“When we consider the use of camera movement in Snow’s films and the principle behind it, and compare it with that which preceded his work in the avant-garde cinema, we find the camera used to evoke a presence that is not human, not the novelist’s omniscience, which is the human mindsight idealized, but a paradox of vision when there is no person to do the seeing—as if the lens were God’s eye, or the eye of time.”
— P. Adams Sitney (The Essential Cinema, p.227)
The cinema began in tiny intervals. Thirty seconds of light flashing through photographs produced magical movement. As time marched on, the art progressed, and films grew in length and complexity. Abel Gance made Napoleon (1927). Feuillade (among others) experimented with the possibilities offered by the popular form of serials decades before television entered the picture. The ‘60s saw experiments with duration begin to be taken to extremes, films in which a static image became a conduit for observing time itself. In 1964 Andy Warhol filmed 5 hours of nocturnal stasis for Sleep, followed by the 8-hour Empire, shot on 16mm Kodak Tri-X. While he managed to cover the costs of shooting, developing and printing the film, Warhol couldn’t afford to pay the processor.

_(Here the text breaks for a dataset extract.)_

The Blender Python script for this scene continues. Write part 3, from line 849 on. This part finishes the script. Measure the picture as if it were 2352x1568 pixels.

In the 21st century, anyone with access to a competent digital camera (or in some cases just a phone) can film for hours at a time without worrying about the cost; if you have the device and the storage space, you can keep filming. One can even significantly curb shooting costs by renting instead of owning the camera. A 2020 re-make of Empire would be a purposeless facsimile. On the other hand, the ease and low-cost of shooting digitally for longer durations has meant a rapid increase in turnaround for artists like James Benning—a long-take 16mm Bolex filmmaker until digital reached the point of being able to produce images whose quality he was happy with. The financial factor also meant a huge shift in what was possible for filmmakers from poorer countries; in the Philippines, one particular filmmaker came out of hiding to find success in prestige festival circuits.
I had barely heard of Lav Diaz when I sat down to watch A Lullaby to the Sorrowful Mystery at the 2016 Berlinale. What I did know was that he had a habit of producing works longer than those typically screened theatrically. As La Flor (Mariano Llinás, 2018) made abundantly clear last year (in the path pioneered by Diaz), outrageous runtimes don’t necessarily negate the possibility of a distribution deal—and they can be made for cheap.

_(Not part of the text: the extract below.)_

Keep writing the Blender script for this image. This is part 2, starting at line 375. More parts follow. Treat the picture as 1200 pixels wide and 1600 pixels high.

Long films can, however, present physical challenges for viewers. I won’t soon forget how badly I had to pee towards the end of that Lav Diaz screening; holding it in for what felt like the final hour, knowing the end was near but having no real concept of exactly how near. Arta Barzanji’s piece in this first issue of photogénie deals in part with the physical experience of viewing Sátántangó (Béla Tarr, 1994) in its recent theatrical run, and how it lends itself to a form of bodily hypnosis, mind sucked completely into the screen.
While so-called slow cinema does tend to stretch time, the experience of time while viewing the avant-garde is something else entirely: time does not merely stretch—it is pulled to the brink of its breaking point before imploding in on itself. Nathaniel Dorsky’s Arboretum Cycle (2017) builds galaxies in its silence, Robert Beavers’ The Ground (2001) beats with thudding repetitions which seem to squeeze eternity and a day into half of an hour, and as filmmaker Christina Phoebe Thomopoulos’s pictorial piece indicates, there is a world of experience within any given cycle of Gregory Markopoulos’s Eniaios (1948-1990) which transcends mere linguistic relatability.

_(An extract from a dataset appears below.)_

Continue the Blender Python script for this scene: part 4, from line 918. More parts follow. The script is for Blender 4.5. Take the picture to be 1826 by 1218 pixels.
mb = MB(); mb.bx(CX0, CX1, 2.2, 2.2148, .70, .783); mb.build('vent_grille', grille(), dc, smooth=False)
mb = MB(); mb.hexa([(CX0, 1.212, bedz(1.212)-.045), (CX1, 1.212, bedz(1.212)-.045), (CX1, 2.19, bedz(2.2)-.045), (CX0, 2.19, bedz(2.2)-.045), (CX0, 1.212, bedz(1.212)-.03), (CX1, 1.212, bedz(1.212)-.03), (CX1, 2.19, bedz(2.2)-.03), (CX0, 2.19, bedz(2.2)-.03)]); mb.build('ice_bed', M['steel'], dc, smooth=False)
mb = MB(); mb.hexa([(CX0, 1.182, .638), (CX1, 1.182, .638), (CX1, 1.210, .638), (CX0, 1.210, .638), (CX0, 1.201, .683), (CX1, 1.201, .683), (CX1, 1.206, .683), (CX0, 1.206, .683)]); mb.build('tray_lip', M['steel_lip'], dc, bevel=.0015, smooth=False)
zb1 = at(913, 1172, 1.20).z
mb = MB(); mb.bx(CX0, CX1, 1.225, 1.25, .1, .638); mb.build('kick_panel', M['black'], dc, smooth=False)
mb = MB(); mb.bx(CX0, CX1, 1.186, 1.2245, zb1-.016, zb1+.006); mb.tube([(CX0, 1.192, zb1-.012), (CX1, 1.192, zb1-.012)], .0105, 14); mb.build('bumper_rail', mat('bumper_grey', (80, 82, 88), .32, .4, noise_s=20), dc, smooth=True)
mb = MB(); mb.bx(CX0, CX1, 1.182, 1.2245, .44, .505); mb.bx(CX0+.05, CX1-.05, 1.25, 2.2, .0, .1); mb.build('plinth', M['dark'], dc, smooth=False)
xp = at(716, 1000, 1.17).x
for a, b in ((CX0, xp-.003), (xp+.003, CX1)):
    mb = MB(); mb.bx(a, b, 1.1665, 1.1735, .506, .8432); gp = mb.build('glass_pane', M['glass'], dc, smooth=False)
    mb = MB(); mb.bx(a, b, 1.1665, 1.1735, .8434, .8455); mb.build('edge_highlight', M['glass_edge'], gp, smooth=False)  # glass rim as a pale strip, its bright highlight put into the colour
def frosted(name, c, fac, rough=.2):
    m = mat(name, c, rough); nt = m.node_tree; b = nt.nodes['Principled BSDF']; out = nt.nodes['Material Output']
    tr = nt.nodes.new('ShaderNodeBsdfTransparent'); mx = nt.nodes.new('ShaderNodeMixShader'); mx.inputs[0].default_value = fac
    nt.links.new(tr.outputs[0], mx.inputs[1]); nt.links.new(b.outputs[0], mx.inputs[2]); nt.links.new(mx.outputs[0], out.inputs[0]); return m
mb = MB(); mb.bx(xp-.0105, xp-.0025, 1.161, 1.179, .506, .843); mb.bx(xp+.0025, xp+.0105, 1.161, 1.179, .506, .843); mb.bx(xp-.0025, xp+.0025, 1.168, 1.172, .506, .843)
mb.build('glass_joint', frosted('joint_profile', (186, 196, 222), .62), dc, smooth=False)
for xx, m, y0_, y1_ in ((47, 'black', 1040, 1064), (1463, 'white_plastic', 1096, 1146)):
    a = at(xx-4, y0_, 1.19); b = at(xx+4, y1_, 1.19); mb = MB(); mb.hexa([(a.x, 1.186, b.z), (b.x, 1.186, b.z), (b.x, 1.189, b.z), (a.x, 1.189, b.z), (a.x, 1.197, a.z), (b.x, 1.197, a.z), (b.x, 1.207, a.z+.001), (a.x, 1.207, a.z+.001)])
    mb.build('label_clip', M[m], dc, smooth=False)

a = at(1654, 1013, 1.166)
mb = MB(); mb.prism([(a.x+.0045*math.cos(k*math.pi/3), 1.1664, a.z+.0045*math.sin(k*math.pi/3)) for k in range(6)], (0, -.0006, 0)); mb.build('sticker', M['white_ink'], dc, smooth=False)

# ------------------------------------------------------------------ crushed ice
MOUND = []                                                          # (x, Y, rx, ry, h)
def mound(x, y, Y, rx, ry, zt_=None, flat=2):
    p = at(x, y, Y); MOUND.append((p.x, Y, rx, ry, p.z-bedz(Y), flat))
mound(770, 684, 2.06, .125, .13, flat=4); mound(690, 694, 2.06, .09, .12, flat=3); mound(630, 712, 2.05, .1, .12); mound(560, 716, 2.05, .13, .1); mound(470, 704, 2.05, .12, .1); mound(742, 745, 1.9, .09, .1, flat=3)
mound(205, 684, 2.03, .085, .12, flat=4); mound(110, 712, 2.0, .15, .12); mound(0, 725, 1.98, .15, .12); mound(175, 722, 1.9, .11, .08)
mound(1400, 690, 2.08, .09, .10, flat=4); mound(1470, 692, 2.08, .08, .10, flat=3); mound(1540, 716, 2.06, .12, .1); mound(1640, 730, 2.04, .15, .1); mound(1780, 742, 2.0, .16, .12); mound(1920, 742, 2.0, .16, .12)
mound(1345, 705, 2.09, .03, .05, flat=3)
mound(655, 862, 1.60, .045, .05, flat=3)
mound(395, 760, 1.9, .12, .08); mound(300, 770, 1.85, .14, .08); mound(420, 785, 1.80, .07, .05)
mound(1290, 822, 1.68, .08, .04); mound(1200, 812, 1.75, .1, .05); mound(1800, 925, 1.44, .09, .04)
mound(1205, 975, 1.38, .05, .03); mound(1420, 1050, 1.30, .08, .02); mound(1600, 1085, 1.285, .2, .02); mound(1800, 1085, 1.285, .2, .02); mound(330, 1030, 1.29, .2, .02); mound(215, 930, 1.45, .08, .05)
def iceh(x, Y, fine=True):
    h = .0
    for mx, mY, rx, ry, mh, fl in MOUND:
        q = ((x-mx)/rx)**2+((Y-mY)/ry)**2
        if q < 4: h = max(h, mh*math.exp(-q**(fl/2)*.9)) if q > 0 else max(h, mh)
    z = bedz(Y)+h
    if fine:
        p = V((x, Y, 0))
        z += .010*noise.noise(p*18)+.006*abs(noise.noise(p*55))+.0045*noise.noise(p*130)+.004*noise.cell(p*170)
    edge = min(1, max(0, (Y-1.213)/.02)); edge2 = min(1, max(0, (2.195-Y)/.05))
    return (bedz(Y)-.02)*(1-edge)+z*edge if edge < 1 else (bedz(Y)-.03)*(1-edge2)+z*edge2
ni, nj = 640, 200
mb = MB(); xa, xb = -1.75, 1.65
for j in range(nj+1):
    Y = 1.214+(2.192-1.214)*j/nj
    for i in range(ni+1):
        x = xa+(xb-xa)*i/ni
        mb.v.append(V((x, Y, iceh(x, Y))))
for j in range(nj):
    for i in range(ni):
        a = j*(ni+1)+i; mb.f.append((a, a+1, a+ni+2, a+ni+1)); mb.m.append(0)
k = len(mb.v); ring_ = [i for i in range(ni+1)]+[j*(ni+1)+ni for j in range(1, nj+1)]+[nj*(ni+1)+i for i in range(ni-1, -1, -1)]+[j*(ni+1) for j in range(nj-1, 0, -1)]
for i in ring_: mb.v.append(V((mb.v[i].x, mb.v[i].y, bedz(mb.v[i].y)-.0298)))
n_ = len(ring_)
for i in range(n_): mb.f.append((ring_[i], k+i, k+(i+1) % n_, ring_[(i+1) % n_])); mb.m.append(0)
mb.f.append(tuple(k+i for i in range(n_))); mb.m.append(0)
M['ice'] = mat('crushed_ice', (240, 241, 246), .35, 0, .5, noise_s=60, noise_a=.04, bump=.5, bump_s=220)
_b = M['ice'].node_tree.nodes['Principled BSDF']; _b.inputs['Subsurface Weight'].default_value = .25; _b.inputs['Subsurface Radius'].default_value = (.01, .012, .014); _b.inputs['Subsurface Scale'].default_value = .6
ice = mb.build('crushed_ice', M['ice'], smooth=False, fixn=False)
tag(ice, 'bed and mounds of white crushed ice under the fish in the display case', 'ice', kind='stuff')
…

But what of long films purportedly showing us literal reality? Looking at a documentary take on the long form, Irina Trocan’s piece finds much to critique and celebrate in the TV-journalism observations on ‘90s tumult in the Balkans via Marcel Ophuls’s Veillées d’armes (The Troubles We’ve Seen, 1994). The madness of war resists comprehension, and while longer films are granted a greater opportunity to bridge this gap in understanding between civilian and chaos, one might argue that understanding any single conflict completely would take a lifetime.
Also looking at a made-for-TV episodic film, albeit as a fictional look at the distant rather than recent past, Michaël Van Remoortere explores the ‘Darkroom of History’ that is Rainer Werner Fassbinder’s Berlin Alexanderplatz (1980). Here we examine the Weimar Republic as an audience acutely aware of the proximity of fascism, while its characters cannot see it coming. We are all prisoners to time, able only to experience it linearly.
What of short works that might visually espouse Chronos in a manner similar to long works? Anuj Malhorta takes us through the distinctly Balkan conception of cinematic time in the short films of Vjekoslav Nakić, which are “suspended in eternal time,” sharing some aesthetic and thematic interests with Ozu and Kiarostami.
It is with distinct pleasure that I present to you, dear reader, these five time-texts in our first collected issue. I hope they might help you in some way to navigate this fickle subject both on-screen and off.